» **Supplied material**
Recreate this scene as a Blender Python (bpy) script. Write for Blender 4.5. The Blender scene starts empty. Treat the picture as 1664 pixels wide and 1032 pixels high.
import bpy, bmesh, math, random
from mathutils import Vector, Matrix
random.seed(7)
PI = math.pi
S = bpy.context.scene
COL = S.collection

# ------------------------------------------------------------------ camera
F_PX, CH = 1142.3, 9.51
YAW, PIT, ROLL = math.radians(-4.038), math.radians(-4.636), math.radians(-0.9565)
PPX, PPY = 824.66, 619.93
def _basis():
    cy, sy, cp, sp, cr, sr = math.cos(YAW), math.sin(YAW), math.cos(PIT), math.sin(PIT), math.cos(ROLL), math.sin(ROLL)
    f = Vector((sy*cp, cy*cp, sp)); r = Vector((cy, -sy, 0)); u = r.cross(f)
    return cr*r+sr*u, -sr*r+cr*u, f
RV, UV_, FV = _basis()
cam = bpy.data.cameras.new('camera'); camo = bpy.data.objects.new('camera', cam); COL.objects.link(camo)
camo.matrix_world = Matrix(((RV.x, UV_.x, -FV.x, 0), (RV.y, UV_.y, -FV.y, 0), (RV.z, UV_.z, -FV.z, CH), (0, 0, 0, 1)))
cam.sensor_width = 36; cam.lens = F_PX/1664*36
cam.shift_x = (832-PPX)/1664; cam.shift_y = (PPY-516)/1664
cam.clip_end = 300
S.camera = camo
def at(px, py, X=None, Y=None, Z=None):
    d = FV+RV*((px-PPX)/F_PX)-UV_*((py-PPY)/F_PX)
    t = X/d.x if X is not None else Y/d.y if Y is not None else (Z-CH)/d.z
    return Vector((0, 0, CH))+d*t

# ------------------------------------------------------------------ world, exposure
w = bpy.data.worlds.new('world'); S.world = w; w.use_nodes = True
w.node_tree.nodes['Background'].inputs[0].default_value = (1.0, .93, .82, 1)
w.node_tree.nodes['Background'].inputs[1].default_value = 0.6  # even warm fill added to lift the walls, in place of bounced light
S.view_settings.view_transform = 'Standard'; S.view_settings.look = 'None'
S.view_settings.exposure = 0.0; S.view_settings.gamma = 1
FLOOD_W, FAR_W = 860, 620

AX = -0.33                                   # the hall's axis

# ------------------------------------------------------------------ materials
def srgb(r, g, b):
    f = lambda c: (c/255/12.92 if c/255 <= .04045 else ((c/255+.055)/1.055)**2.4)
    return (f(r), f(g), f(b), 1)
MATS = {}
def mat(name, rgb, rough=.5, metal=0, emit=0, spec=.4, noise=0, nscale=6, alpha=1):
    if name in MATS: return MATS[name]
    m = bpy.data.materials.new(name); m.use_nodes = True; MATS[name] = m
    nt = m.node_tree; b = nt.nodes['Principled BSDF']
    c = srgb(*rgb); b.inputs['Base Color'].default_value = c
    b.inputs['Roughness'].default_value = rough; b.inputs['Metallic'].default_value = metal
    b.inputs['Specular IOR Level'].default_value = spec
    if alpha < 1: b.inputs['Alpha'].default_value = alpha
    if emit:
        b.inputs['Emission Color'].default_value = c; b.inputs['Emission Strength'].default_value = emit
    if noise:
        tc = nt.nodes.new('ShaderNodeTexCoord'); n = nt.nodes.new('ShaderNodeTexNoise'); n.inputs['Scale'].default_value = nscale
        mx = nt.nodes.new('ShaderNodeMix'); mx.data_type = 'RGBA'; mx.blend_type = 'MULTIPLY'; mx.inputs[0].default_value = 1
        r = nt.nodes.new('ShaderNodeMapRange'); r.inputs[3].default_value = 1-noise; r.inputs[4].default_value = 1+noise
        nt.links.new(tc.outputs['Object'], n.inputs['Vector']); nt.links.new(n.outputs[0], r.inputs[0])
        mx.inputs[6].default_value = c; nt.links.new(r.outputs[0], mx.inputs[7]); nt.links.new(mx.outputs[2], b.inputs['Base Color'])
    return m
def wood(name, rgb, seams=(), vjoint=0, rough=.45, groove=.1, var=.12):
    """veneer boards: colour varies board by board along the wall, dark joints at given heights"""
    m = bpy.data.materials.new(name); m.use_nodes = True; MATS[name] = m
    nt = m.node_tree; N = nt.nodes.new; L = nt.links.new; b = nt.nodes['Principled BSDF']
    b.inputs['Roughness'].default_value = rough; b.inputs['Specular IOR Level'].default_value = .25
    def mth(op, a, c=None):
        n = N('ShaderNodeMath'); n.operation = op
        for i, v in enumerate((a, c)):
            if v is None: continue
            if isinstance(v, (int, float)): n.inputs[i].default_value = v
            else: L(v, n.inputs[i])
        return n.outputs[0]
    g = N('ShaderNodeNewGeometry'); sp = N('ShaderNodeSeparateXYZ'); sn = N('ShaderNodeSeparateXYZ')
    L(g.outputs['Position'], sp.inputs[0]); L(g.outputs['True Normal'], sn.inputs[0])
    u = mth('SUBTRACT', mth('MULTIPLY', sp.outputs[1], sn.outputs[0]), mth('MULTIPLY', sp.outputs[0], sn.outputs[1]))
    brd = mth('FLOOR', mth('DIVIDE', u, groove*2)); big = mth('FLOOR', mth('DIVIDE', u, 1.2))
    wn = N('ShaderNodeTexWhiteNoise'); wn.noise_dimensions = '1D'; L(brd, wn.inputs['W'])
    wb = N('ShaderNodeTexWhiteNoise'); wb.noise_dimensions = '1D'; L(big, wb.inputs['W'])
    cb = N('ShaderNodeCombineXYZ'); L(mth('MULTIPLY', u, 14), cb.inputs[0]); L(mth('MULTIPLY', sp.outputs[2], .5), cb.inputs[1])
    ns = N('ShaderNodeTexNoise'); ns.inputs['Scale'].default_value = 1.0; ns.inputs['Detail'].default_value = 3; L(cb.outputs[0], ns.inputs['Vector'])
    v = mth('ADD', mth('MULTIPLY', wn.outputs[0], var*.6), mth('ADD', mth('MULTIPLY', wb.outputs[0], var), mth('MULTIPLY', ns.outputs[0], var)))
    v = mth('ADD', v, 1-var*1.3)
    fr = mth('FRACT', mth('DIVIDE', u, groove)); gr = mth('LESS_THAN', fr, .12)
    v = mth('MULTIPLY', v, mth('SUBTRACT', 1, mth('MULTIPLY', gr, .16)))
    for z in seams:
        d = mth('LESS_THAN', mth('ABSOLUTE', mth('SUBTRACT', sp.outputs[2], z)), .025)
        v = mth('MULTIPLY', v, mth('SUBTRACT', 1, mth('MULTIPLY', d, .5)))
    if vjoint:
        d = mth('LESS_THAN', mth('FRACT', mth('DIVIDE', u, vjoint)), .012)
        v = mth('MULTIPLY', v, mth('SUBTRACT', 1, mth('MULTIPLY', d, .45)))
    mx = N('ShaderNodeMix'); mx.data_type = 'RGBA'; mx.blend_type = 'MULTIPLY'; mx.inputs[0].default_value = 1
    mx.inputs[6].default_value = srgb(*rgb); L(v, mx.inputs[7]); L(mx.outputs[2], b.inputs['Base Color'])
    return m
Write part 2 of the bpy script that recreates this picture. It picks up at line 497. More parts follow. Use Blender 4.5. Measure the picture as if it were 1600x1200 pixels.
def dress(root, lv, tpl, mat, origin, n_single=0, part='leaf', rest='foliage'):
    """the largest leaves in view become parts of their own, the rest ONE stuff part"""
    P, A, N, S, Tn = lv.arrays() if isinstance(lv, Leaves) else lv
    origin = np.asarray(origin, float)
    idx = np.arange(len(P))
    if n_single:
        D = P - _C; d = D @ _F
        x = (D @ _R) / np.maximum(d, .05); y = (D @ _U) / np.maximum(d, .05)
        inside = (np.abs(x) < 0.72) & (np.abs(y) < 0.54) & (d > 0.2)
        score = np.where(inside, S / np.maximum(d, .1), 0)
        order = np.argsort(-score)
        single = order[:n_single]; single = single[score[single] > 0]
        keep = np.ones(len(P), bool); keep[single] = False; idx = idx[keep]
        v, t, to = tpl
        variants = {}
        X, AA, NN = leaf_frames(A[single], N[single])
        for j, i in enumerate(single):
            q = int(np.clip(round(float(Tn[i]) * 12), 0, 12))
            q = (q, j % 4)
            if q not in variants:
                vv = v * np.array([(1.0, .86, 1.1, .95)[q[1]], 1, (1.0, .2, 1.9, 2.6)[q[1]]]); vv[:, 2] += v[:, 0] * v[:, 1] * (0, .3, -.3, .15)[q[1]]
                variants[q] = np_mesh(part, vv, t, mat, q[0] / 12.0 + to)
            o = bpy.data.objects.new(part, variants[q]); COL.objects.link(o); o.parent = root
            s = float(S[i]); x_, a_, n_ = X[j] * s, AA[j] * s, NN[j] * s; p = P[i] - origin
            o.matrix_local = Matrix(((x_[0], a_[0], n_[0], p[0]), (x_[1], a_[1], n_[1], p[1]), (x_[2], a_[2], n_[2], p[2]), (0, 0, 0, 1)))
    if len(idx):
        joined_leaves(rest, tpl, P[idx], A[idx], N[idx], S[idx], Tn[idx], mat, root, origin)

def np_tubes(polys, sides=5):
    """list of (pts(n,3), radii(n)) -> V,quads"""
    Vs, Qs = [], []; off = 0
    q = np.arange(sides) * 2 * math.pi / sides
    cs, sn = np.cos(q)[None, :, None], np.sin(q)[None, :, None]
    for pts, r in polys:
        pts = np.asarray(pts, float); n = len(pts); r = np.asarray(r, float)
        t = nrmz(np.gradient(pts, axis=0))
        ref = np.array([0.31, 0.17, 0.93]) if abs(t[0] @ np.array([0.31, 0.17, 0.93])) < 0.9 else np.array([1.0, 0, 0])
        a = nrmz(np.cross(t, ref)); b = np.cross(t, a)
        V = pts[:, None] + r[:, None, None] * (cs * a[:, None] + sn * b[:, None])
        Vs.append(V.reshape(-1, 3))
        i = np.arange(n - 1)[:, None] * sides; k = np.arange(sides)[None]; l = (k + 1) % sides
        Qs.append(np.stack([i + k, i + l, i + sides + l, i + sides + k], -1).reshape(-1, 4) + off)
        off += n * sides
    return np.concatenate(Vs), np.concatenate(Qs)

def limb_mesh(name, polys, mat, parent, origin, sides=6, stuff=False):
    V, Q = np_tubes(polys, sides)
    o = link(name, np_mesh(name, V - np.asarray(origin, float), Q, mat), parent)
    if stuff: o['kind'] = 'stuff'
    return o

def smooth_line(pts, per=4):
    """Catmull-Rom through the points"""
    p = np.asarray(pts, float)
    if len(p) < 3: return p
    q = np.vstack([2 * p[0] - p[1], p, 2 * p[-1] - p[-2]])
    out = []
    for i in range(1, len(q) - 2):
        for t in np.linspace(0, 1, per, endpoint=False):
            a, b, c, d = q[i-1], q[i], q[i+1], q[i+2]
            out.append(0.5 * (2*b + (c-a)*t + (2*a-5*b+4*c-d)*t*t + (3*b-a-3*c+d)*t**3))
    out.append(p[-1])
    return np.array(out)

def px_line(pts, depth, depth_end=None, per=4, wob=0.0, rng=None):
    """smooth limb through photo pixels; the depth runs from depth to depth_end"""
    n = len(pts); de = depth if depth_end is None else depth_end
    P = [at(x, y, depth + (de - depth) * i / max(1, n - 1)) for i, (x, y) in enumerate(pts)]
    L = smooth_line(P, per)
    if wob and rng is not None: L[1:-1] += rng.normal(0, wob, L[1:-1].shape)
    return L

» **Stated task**
Take the lines from the first line of the records through the line holding "return Vector((0, 0, CH))+d*t", both included, and please reproduce them exactly with nothing added.

» **Exercise response**
Recreate this scene as a Blender Python (bpy) script. Write for Blender 4.5. The Blender scene starts empty. Treat the picture as 1664 pixels wide and 1032 pixels high.
import bpy, bmesh, math, random
from mathutils import Vector, Matrix
random.seed(7)
PI = math.pi
S = bpy.context.scene
COL = S.collection

# ------------------------------------------------------------------ camera
F_PX, CH = 1142.3, 9.51
YAW, PIT, ROLL = math.radians(-4.038), math.radians(-4.636), math.radians(-0.9565)
PPX, PPY = 824.66, 619.93
def _basis():
    cy, sy, cp, sp, cr, sr = math.cos(YAW), math.sin(YAW), math.cos(PIT), math.sin(PIT), math.cos(ROLL), math.sin(ROLL)
    f = Vector((sy*cp, cy*cp, sp)); r = Vector((cy, -sy, 0)); u = r.cross(f)
    return cr*r+sr*u, -sr*r+cr*u, f
RV, UV_, FV = _basis()
cam = bpy.data.cameras.new('camera'); camo = bpy.data.objects.new('camera', cam); COL.objects.link(camo)
camo.matrix_world = Matrix(((RV.x, UV_.x, -FV.x, 0), (RV.y, UV_.y, -FV.y, 0), (RV.z, UV_.z, -FV.z, CH), (0, 0, 0, 1)))
cam.sensor_width = 36; cam.lens = F_PX/1664*36
cam.shift_x = (832-PPX)/1664; cam.shift_y = (PPY-516)/1664
cam.clip_end = 300
S.camera = camo
def at(px, py, X=None, Y=None, Z=None):
    d = FV+RV*((px-PPX)/F_PX)-UV_*((py-PPY)/F_PX)
    t = X/d.x if X is not None else Y/d.y if Y is not None else (Z-CH)/d.z
    return Vector((0, 0, CH))+d*t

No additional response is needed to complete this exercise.